Start your beginning journalism class by measuring students’ connectivity
As you welcome a new set of students this semester, hopefully you’ll be met by an excited room of media consumers and future journalists. More likely, though, you’ll be met with just as many sets of wide eyes and panicked freshmen. Learning about your students’ existing technology patterns and comfort level with social media can be a huge help as you begin.
To get beginning-level students thinking about their personal levels of connectivity, consider using this quick quiz from the Pew Research Center, which is interactive and free. Try this in class, if you have a lab with Internet access, or as a homework assignment during the first week of school.
How to use the “What Kind of Tech User Are You?” activity in your journalism classroom:
1. Consider showing a brief video clip like “Did You Know?” to catch kids’ interest or ask them to identify ways teens use technology in the way they send and receive information.
2. Provide the link to “What Kind of Tech User Are You?”
3. After the quiz, participants learn which typology group they fall into. To reflect on the result, try this:
• Based on the quiz results, what kind of tech user are you?
• Does this match or contradict what you expected? Why?
• Select one of the other typology groups from the pull-down list. Compare and contrast this group to your own.
• How does this result match with what you expect to learn and do in journalism class this year? Do you think your technology experience will help you, or do you think this will be a big area of learning and growth for you as part of the journalism class experience?
• How confident do you feel heading into journalism class in regard to technology use and online forms of journalism?

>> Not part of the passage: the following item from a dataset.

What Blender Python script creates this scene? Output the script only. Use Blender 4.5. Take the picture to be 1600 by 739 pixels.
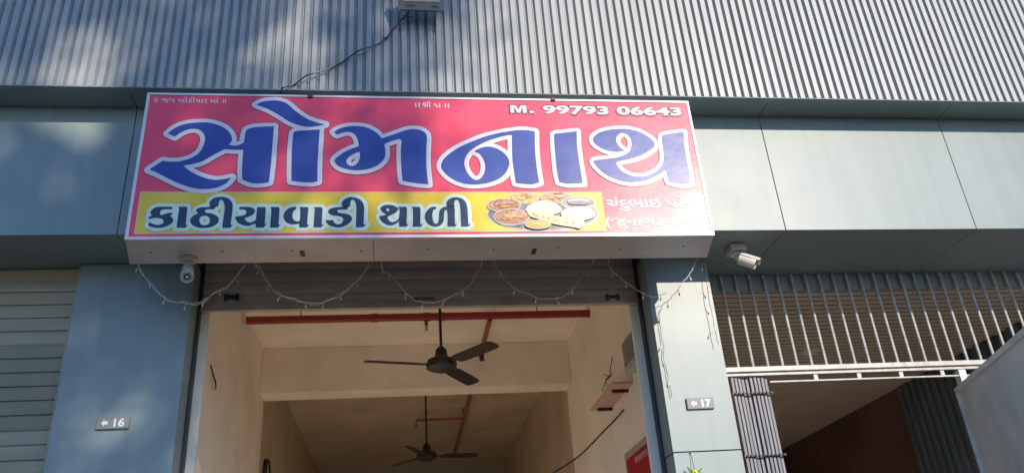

• What questions do you have so far?
4. If you’re doing a follow-up discussion in class (always a good idea, of course!) it would be fun to chart some of the data and make a class infographic so students could see their similarities and differences. If you do a quick count on some of the key questions and drop the answers into a spreadsheet, you can create a graphic using a free site like Many Eyes. (If you’re not familiar with the type of visualizations this site creates, check out this link to see an example of social network users, which ties nicely into your discussion, too.)